Quote the material below exactly as written, from the first line to the line that holds "F, HZ, H = 1493.0, 585.0, 0.75", endpoints included.

━━━━━━━━━━━━━━━━━━━━━━━━━━━━━━

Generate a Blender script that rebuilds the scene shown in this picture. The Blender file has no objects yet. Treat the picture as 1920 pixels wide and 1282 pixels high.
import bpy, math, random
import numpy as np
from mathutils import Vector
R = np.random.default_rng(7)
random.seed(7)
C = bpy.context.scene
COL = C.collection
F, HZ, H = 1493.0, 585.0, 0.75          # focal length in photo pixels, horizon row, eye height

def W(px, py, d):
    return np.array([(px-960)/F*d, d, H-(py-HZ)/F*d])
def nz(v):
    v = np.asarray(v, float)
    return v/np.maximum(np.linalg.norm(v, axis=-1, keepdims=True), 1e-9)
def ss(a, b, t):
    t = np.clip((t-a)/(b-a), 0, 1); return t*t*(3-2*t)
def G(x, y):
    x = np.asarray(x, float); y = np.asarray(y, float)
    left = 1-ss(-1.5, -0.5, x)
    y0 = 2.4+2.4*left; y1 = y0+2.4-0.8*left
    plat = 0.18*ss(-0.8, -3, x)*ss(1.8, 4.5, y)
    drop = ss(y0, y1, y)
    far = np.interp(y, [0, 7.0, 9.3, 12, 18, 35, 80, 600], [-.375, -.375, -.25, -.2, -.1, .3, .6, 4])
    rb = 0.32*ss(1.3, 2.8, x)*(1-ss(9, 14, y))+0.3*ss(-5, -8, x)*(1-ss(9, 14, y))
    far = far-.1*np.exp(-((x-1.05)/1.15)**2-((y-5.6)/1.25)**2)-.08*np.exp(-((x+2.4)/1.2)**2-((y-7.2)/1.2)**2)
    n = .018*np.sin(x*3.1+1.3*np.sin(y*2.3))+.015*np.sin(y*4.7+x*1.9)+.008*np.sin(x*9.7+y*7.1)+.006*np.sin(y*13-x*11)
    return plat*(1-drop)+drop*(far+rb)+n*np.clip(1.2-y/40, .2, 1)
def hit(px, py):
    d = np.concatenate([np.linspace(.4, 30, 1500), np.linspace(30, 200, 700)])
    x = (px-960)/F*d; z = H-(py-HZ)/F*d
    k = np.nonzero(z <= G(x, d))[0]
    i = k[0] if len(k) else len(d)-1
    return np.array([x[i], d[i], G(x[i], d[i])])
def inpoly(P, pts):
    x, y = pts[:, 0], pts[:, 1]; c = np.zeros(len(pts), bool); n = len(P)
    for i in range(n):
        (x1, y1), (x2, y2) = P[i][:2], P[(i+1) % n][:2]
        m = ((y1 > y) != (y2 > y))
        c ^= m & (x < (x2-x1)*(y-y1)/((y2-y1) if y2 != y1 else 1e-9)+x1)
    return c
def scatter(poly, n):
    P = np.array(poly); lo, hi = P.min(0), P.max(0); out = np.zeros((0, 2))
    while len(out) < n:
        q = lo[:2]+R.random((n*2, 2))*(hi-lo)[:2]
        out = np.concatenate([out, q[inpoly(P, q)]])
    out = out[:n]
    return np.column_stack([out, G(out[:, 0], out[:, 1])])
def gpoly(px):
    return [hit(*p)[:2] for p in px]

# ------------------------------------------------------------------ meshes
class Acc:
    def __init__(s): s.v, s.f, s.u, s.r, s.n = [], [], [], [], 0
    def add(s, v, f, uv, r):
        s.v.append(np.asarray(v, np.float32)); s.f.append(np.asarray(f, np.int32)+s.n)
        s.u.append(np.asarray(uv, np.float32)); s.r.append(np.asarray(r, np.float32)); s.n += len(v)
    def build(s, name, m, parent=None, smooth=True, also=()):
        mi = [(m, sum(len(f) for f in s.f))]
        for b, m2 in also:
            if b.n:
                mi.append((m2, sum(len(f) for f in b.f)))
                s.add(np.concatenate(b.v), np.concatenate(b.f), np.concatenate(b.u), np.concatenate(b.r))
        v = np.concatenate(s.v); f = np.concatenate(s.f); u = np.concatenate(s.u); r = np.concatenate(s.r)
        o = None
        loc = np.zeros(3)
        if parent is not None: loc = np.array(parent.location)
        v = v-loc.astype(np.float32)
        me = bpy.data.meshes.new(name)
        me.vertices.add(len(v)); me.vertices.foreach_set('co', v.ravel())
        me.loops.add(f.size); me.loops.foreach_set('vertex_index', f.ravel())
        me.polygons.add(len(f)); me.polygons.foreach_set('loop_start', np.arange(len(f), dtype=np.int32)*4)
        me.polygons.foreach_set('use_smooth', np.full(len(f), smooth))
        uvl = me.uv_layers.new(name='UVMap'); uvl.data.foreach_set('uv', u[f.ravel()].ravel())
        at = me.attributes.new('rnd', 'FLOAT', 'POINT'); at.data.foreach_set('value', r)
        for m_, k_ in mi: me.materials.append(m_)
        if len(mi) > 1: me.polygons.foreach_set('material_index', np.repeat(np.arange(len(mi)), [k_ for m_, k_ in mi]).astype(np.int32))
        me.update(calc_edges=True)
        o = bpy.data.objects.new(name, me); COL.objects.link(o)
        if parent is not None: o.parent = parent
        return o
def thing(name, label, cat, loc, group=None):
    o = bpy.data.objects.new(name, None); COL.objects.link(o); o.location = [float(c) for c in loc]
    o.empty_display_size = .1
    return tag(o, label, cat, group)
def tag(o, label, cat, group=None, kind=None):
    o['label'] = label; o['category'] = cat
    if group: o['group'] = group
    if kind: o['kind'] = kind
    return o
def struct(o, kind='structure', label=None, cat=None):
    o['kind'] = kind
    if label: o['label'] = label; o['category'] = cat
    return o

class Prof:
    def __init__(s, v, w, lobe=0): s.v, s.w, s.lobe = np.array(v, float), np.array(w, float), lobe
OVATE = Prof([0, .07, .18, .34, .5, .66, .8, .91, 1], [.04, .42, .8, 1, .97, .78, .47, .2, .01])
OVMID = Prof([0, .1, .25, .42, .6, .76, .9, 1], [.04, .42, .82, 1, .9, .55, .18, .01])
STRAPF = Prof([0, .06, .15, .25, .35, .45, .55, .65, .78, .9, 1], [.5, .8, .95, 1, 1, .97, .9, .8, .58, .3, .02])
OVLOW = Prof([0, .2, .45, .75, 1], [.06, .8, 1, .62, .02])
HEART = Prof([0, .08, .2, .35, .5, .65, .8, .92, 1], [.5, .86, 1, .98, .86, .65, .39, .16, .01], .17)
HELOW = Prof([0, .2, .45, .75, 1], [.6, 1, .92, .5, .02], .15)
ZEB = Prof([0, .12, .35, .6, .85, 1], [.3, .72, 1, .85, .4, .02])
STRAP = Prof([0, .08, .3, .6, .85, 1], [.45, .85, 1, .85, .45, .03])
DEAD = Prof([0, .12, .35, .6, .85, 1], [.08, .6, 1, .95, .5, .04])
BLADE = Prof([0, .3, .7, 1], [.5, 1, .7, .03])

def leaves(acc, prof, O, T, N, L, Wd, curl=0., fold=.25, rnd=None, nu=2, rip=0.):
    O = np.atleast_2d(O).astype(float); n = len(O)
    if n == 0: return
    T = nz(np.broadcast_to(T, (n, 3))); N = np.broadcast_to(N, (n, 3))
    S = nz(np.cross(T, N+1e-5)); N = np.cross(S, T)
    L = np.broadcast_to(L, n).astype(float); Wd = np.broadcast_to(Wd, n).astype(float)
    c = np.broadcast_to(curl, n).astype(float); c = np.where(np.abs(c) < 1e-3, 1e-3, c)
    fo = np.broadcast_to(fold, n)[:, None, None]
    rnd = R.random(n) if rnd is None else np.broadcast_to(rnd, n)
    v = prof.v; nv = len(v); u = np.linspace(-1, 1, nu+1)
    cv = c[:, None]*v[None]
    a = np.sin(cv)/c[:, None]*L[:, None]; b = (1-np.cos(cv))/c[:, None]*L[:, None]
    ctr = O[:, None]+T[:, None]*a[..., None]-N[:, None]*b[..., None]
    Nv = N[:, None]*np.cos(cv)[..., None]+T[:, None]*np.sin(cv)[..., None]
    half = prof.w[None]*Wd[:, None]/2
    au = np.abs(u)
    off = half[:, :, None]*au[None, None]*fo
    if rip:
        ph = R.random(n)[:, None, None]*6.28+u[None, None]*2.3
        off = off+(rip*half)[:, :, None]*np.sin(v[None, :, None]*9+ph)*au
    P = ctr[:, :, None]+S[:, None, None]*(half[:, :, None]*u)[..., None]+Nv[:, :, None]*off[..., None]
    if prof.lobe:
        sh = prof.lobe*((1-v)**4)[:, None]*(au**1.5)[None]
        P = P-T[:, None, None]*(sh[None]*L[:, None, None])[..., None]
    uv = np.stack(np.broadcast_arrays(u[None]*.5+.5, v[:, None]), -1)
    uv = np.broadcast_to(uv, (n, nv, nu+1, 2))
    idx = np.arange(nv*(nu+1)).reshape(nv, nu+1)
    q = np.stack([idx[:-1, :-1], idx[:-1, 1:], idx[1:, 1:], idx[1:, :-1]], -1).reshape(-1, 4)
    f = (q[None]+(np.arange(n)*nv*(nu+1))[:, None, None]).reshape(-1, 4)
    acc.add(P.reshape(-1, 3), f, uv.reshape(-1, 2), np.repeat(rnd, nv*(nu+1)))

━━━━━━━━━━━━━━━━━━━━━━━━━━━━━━

#### RESULT OF THE TASK:
Generate a Blender script that rebuilds the scene shown in this picture. The Blender file has no objects yet. Treat the picture as 1920 pixels wide and 1282 pixels high.
import bpy, math, random
import numpy as np
from mathutils import Vector
R = np.random.default_rng(7)
random.seed(7)
C = bpy.context.scene
COL = C.collection
F, HZ, H = 1493.0, 585.0, 0.75          # focal length in photo pixels, horizon row, eye height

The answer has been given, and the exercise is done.